Strangers in the Night


It's time to get into full swing for the shopping blitzkrieg of the holidays. I managed to shop a bit on online this morning, very successfully I may add! It's great way to shop when the only thing you have to park is your rear end into a chair! It was just as well I stayed home. I was a bit bleary eyed from having another late night episode with Ozzie! He woke me around 3:00 AM with his pacing around the room. Everything is wood floors here so the clickiety clack of his nails are hard to ignore ( though somehow my husband does a very good job of it! ) I got up and stumbled over to my slippers and pulled on a sweat shirt. He usually waits for me at the top of the stair but he had already made his descent. "I'm coming Ozzie, wait for Mom! " I said. I got downstairs and walked to the back door that leads down to the garage. Not noticing where he was I approached the door when all of a sudden I slide into second base! "Whoa!" I grabbed for a light switch and flipped it on.
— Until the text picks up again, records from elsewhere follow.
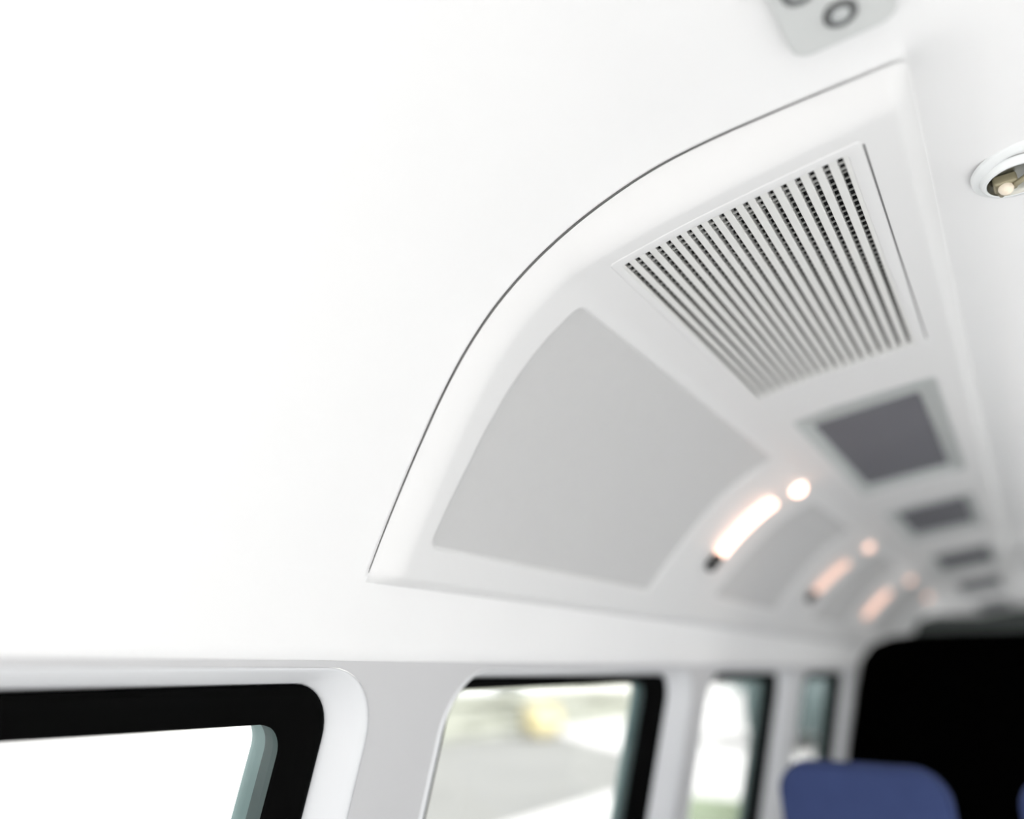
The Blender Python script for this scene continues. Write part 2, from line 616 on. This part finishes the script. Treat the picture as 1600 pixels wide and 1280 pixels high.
# ------------------------------------------------------------------ ceiling duct
duct = thing('ceiling_duct', 'long white curved ceiling duct above the windows, with grey fabric panels', 'duct', (-0.6, Y0, CZ + 0.55))


def build_shell():
    ys = np.r_[np.arange(Y0, 2.25, 0.004), np.arange(2.25, 4.4, 0.01), np.arange(4.4, YE + 0.01, 0.03)]
    us = np.linspace(0, L, 290)
    U, Y = np.meshgrid(us, ys)
    d = -sdf_poly(U, Y, [(0, Y0), (0, YE), (L, YE), (L, Y0)], 0.028)
    # chamfer: wider at the near end than along the sides
    dn = Y - Y0
    wid = np.where(dn < np.minimum(U, L - U) * 1.0, 0.052, 0.030)
    dl = np.clip(np.minimum(U / 0.028, (L - U) / 0.026), 0, 1)
    dv = np.clip(dn / 0.054, 0, 1)
    dcorner = np.clip(d / 0.03, 0, 1)
    e = lambda t: 1 - (1 - t) ** 1.7
    HB = H0 + np.interp(U, _u, _B)
    h = HB * e(dl) * e(dv)
    h = np.minimum(h, HB * np.sqrt(np.clip(d / 0.02, 0, 1)))
    for k, p in enumerate(PANELS):
        s = sdf_poly(U, Y, p, 0.022)
        w_ = 0.008 if k == 0 else 0.02
        h = h - 0.007 * sstep(-s / w_)
    for (ou, inn) in WELLS:
        s = sdf_poly(U, Y, rect(ou), 0.02)
        h = h - 0.024 * sstep(-s / 0.012)
    s = sdf_poly(U, Y, rect((0.709, 1.112, 0.940, 1.72)), 0.004)
    h = h - 0.026 * sstep(-s / 0.006)
    P = surf(U, Y, h, False)
    mask = ~((Y[:-1, :-1] > YC) & (U[:-1, :-1] < 0.62))
    return grid_mesh('shell', P, mask)


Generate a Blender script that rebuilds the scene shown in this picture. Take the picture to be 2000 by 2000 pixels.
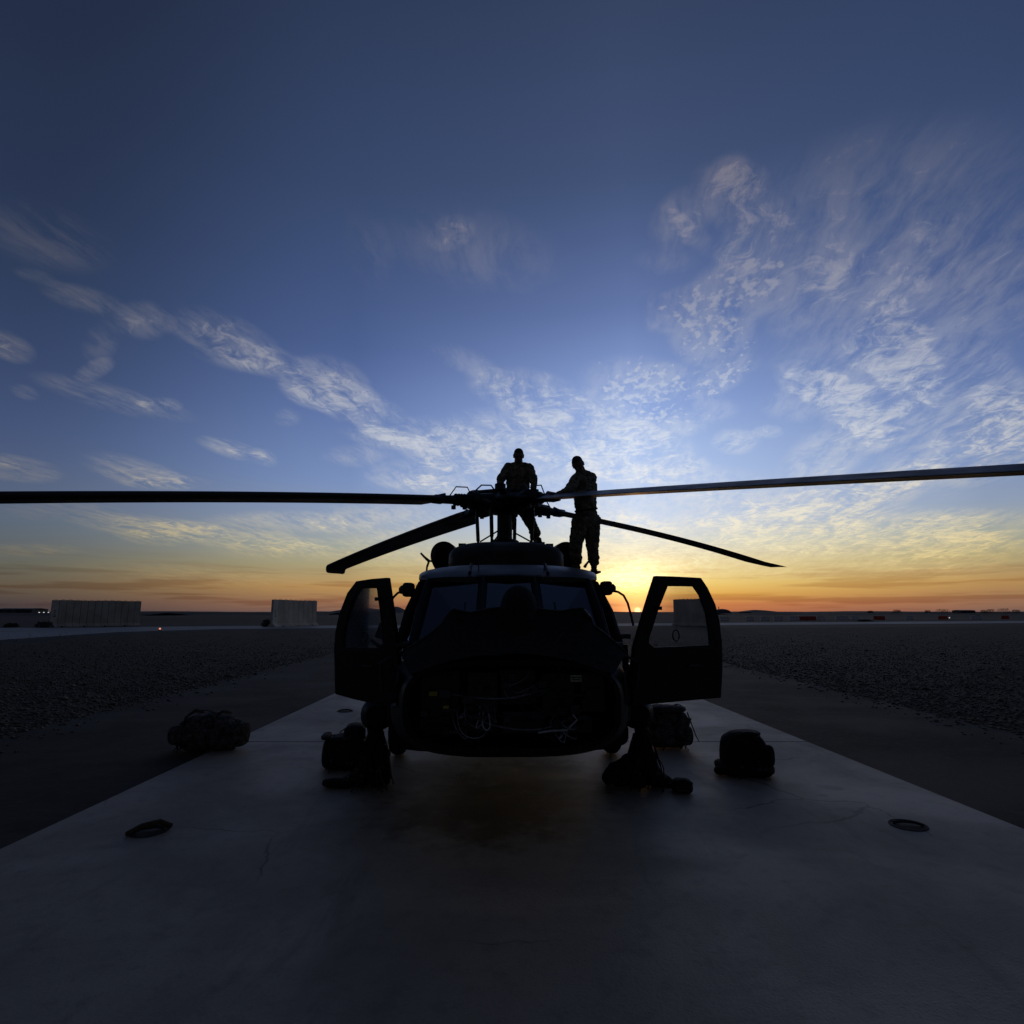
import bpy, bmesh, math, random
import numpy as np
from mathutils import Vector, Matrix, noise as mn
R = math.radians
random.seed(7); rng = np.random.default_rng(7)
scene = bpy.context.scene
COL = scene.collection
for o in list(bpy.data.objects): bpy.data.objects.remove(o)

# ------------------------------------------------------------------ camera
F, CH = 1180.0, 1.9                       # focal length in px of a 2000 px wide frame, eye height
PITCH = math.atan(195 / F)
cam = bpy.data.objects.new('camera', bpy.data.cameras.new('camera')); COL.objects.link(cam)
cam.data.sensor_width = 36; cam.data.lens = 36 * F / 2000
cam.data.clip_start = .05; cam.data.clip_end = 20000
cam.location = (0, 0, CH); cam.rotation_euler = (math.pi / 2 + PITCH, 0, 0)
scene.camera = cam
scene.view_settings.view_transform = 'Standard'; scene.view_settings.look = 'None'
scene.view_settings.exposure = 0; scene.view_settings.gamma = 1
scene.render.resolution_x = scene.render.resolution_y = 1024

SUN_AZ, SUN_EL = R(11.6), R(0.9)          # right of straight ahead, just on the horizon

def srgb(c):
    return tuple(((v / 255) / 12.92 if v / 255 <= .04045 else ((v / 255 + .055) / 1.055) ** 2.4) for v in c) + (1.0,)

def ray(px, py):
    u, v = (px - 1000) / F, -(py - 1000) / F
    c, s = math.cos(PITCH), math.sin(PITCH)
    return Vector((u, c - s * v, s + c * v))
def P(px, py, Y):                          # point of the place at depth Y
    d = ray(px, py); return Vector((0, 0, CH)) + d * (Y / d.y)
def G(px, py, z=0):                        # point on the ground
    d = ray(px, py); return Vector((0, 0, CH)) + d * ((z - CH) / d.z)
def azel(px, py):
    d = ray(px, py).normalized(); return math.atan2(d.x, d.y), math.asin(d.z)

# ------------------------------------------------------------------ world: dusk sky
world = bpy.data.worlds.new('World'); scene.world = world; world.use_nodes = True
world.cycles.sampling_method = 'MANUAL'; world.cycles.sample_map_resolution = 512
nt = world.node_tree; nt.nodes.clear()
class NB:
    """small helper that writes node graphs"""
    def __init__(s, tree): s.t = tree
    def n(s, kind, **kw):
        nd = s.t.nodes.new(kind)
        for k, v in kw.items(): setattr(nd, k, v)
        return nd
    def link(s, a, b): s.t.links.new(a, b)
    def put(s, sock, v):
        if hasattr(v, 'is_output'): s.link(v, sock)
        else: sock.default_value = v
    def m(s, op, a, b=0.0, c=0.0, clamp=False):
        nd = s.n('ShaderNodeMath', operation=op, use_clamp=clamp)
        for i, v in enumerate((a, b, c)): s.put(nd.inputs[i], v)
        return nd.outputs[0]
    def mr(s, v, a, b, c=0., d=1., typ='SMOOTHSTEP'):
        nd = s.n('ShaderNodeMapRange', interpolation_type=typ)
        for i, x in enumerate((v, a, b, c, d)): s.put(nd.inputs[i], x)
        return nd.outputs[0]
    def mix(s, f, a, b, blend='MIX'):
        nd = s.n('ShaderNodeMix', data_type='RGBA', blend_type=blend)
        s.put(nd.inputs[0], f); s.put(nd.inputs[6], a); s.put(nd.inputs[7], b)
        return nd.outputs[2]
    def ramp(s, f, stops):
        nd = s.n('ShaderNodeValToRGB'); r = nd.color_ramp; s.put(nd.inputs[0], f)
        while len(r.elements) > 1: r.elements.remove(r.elements[-1])
        for i, (p, c) in enumerate(stops):
            e = r.elements[0] if i == 0 else r.elements.new(p)
            e.position = p; e.color = c
        return nd.outputs[0]
    def noise(s, vec, scale, detail=4, rough=.55, dist=0., lac=2.0, dim='3D'):
        nd = s.n('ShaderNodeTexNoise', noise_dimensions=dim); s.put(nd.inputs['Vector'], vec)
        nd.inputs['Scale'].default_value = scale; nd.inputs['Detail'].default_value = detail
        nd.inputs['Roughness'].default_value = rough; nd.inputs['Distortion'].default_value = dist
        nd.inputs['Lacunarity'].default_value = lac
        return nd
    def xyz(s, x, y, z=0.):
        nd = s.n('ShaderNodeCombineXYZ')
        for i, v in enumerate((x, y, z)): s.put(nd.inputs[i], v)
        return nd.outputs[0]
    def vm(s, op, a, b=(0, 0, 0)):
        nd = s.n('ShaderNodeVectorMath', operation=op); s.put(nd.inputs[0], a); s.put(nd.inputs[1], b)
        return nd.outputs[0]

W = NB(nt)
tc = W.n('ShaderNodeTexCoord'); sep = W.n('ShaderNodeSeparateXYZ'); W.link(tc.outputs['Generated'], sep.inputs[0])
dx, dy, dz = sep.outputs
az = W.m('ARCTAN2', dx, dy); el = W.m('ARCSINE', dz)
elp = W.m('MAXIMUM', el, 0.0)
da = W.m('ABSOLUTE', W.m('SUBTRACT', az, SUN_AZ)); da = W.m('MINIMUM', da, W.m('SUBTRACT', 2 * math.pi, da))
pos = W.m('SQRT', W.m('DIVIDE', elp, math.pi / 2))
def stops(l): return [(math.sqrt(e / 90), srgb(c)) for e, c in l]
near = W.ramp(pos, stops([(0, (190, 105, 66)), (0.7, (214, 128, 70)), (1.6, (240, 182, 84)), (2.6, (249, 214, 122)), (4.5, (246, 222, 168)), (6.5, (224, 225, 216)), (8.6, (204, 218, 240)), (12, (188, 208, 242)), (15, (172, 196, 238)), (19, (146, 171, 222)), (23.4, (122, 145, 196)), (27.5, (99, 119, 168)), (33, (80, 98, 141)), (38, (66, 82, 118)), (52, (50, 62, 90)), (90, (27, 32, 46))]))
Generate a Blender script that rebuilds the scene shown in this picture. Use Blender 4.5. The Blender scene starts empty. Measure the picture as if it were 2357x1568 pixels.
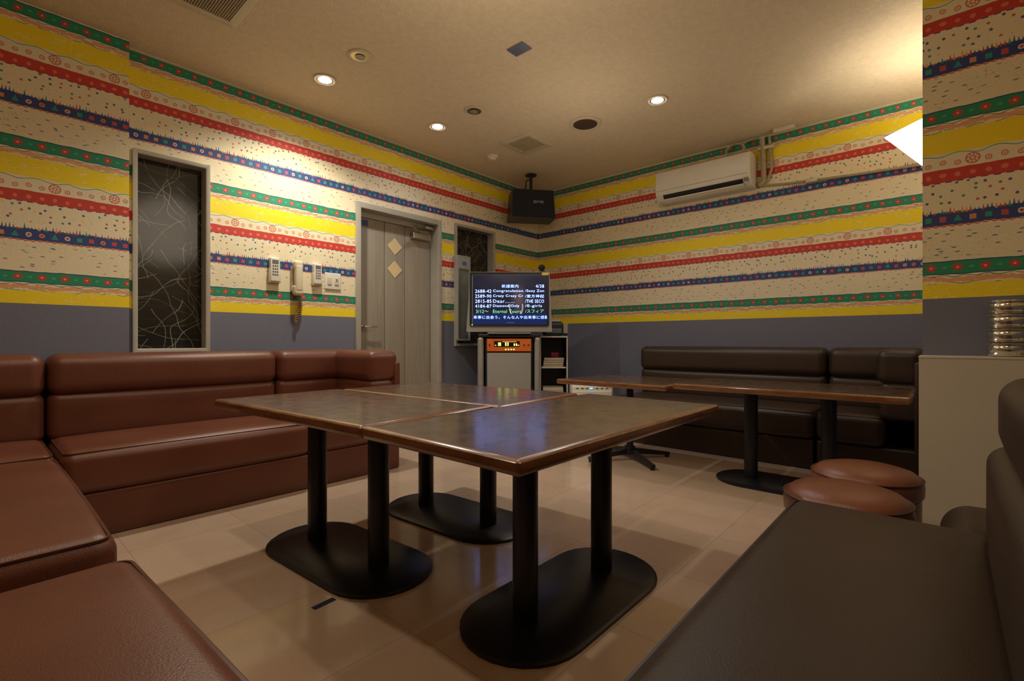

Immediately I knew even without the light what he did! "Ozzie!!!" There it was ...poop on the floor and there was Ozzie cowering under the dinning room table! I was totally not prepared to clean dog do at 3:00 in the morning! I picked up what I could and ushered Oz and the offending poo out to the backyard! I guess he really had to go I couldn't get mad at him for that. Although he could of given me some kind of heads up that there was a road detour to the back door! "Don't most dogs bark when they have to go to the bathroom that bad?" My right slipper took the worst hit. It was slathered in dog do and I was in no mood to work on that. It would have to spend the night in the garage. After Ozzie did his obligatory pee we went back inside. I cleaned up the rest of the mess on the floor all the time wondering where did I put the number to the Bulldog rescue?! I dragged myself back upstairs to bed while Ozzie confined himself to the couch in the TV room. My husband laid there blissfully snoring away. The morning came way to early for me. My husband woke up fresh as a daisy! "What's the matter Hon, didn't you sleep well" he questioned. "Tell me you didn't hear me get up with the dog and my banshee scream when I stepped in 3 pounds of dog excrement!?" "No dear, I did not but that is too bad. Is there anything I can do for you now? "Yeah, teach your dog how to use the toilet!" Yikes, men and dogs!

Comments

  1. Ah, puppy land mines. Nothing like 'em - especially full-blown Bully-sized ones.